El olvidado asombro de estar vivos
Algunas voces en el encierro
Cada poeta es un logonauta que por medio de la palabra y el silencio circunda y descubre archipiélagos de islas que oscilan entre la permanencia y la fugacidad, en intentos de esquivar las dentelladas del olvido. En esa tarea el poeta lleva su cuaderno de bitácora para compartir lo vivido y lo soñado, para reforzar la memoria que el mundo necesita para ser, rota por las esquirlas del obús del tiempo y de la cotidianidad artera.

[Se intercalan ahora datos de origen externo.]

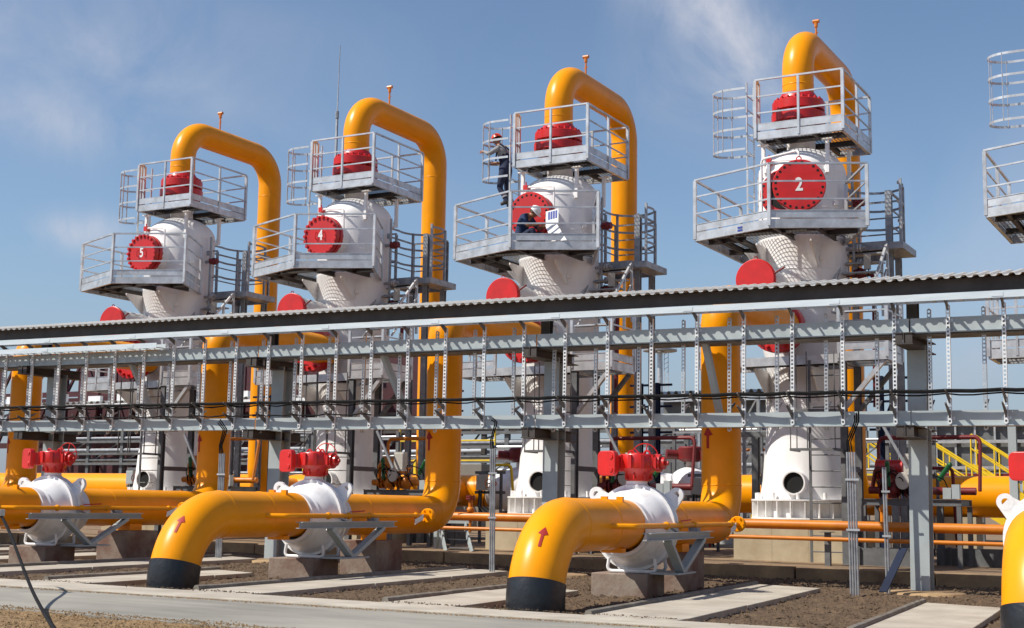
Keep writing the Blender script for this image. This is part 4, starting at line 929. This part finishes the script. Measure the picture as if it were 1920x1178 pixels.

La vida como un éxodo. Al nacer comenzamos a caminar, a morir, como sentenció nuestro señor Jorge Manrique. Como compañero de viaje requerimos de algún interlocutor que reciba el mensaje peregrino, para que llegue a buen puerto y alcance su sentido.
Con el sextante el aeda escudriña el cielo y el horizonte para no desviarse demasiado de la ruta propuesta y exponerse a un retorno incierto, nuevo Ulises. Desde la lejanía es asiduo interrogante de la Osa, de Andrómeda, de las Pléyades de todo lo que le sirva de faro o rosa de los vientos, y así fundar y cimentar el poema. Así podrá unir cielo y tierra y plantar una gramática celeste incluso con sus ocasionales trans-versos, que devuelvan la fe en la palabra. Entonces se dibujará en el mapamundi la razón del viaje: buscar libertad, belleza y verdad, hermanas a veces consonantes o en otras, disonantes. Ocasionalmente dirige los ojos hacia Dios, a la divinidad inescrutable, para que además de escuchar su petición, envíe el amor, que tonifique el impulso de vivir, de continuar.